Benedict Cumberbatch is the latest star to be in Vogue.
The actor talks about EVERYTHING going on in his meteoric rise in the acting world, and the newly engaged star also talks about the coming film “Black Mass” where Johnny Depp will roll out his “Blow” Boston accent again for his character, Beantown’s most wanted felon, Whitey Bulger, filmed in a part of Boston that quite frankly is getting a little tired of being typecast by Hollywood outsiders.
“Black Mass” is based on a non-fiction book by two former Boston Globe reporters, Dick Lehr and Gerard O’Neill, about th ecomplex relationship between Bulger and FBI agent John Connolly.
Jack Nicholson used tales of Bulger to colorize his version of the mob boss in “The Departed,” even though he was playing a fictionalized character. Unlike regionally shot films such as “Good Will Hunting” and “The Departed,” the new film “Black Mass” will be the first true story writ large on the screen. Bulger is less a local hero and more a scourge that many Southie families know all too well, from murders and maimings that Bulger and his crew were directly responsible for.
Now Vogue has Cumberbatch sitting down, and the “Sherlock” star discusses his Oscar-tipped performance in “The Imitation Game” along with other projects.
Cumberbatch’s fierce intelligence and odd-ball good looks have won him versatile roles and created an ecstatic, borderline rabid female following. Women just love a loquacious smarty pants.

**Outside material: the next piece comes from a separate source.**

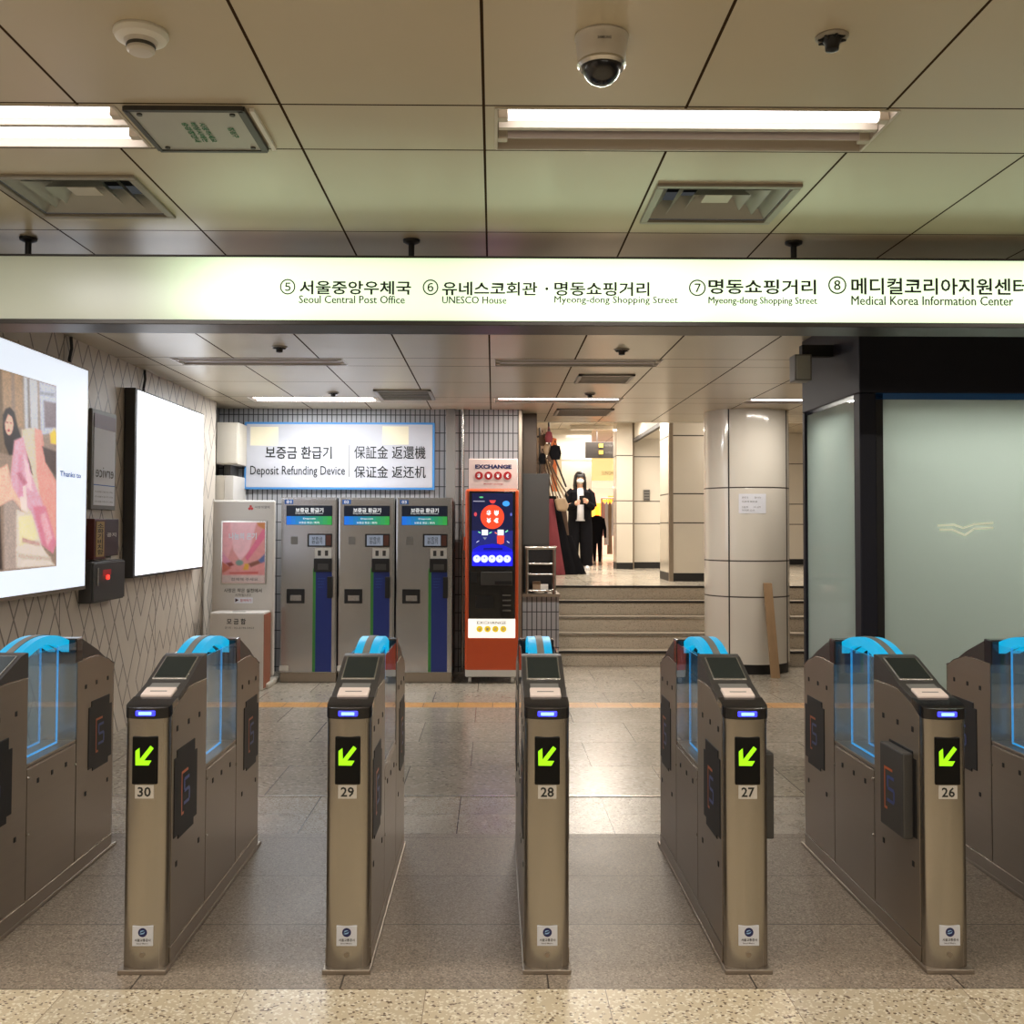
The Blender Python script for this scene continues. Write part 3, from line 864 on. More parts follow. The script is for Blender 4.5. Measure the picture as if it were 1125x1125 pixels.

“I really, really love my job,” says Benedict Cumberbatch to Vogue in his unctuous baritone voice that mesmerizes. “I love sets. I love crews. I love theaters. I love audiences.”
Excerpt from Vogue:
Meanwhile he takes enormous pride in tackling every kind of role. That’s one reason he signed on to Black Mass, a real-life crime saga in which he plays Billy Bulger, a Machiavellian Massachusetts political boss who, in a touch worthy of a 1930s movie, just happens to be the brother of Boston’s most notorious gangster, Whitey Bulger, played by Depp.
“Billy’s a Bostonian,” Cumberbatch explains, “and that’s a really tricky accent to do. The whole milieu of that film was alien to me, which is what was attractive about it. It was a big challenge.”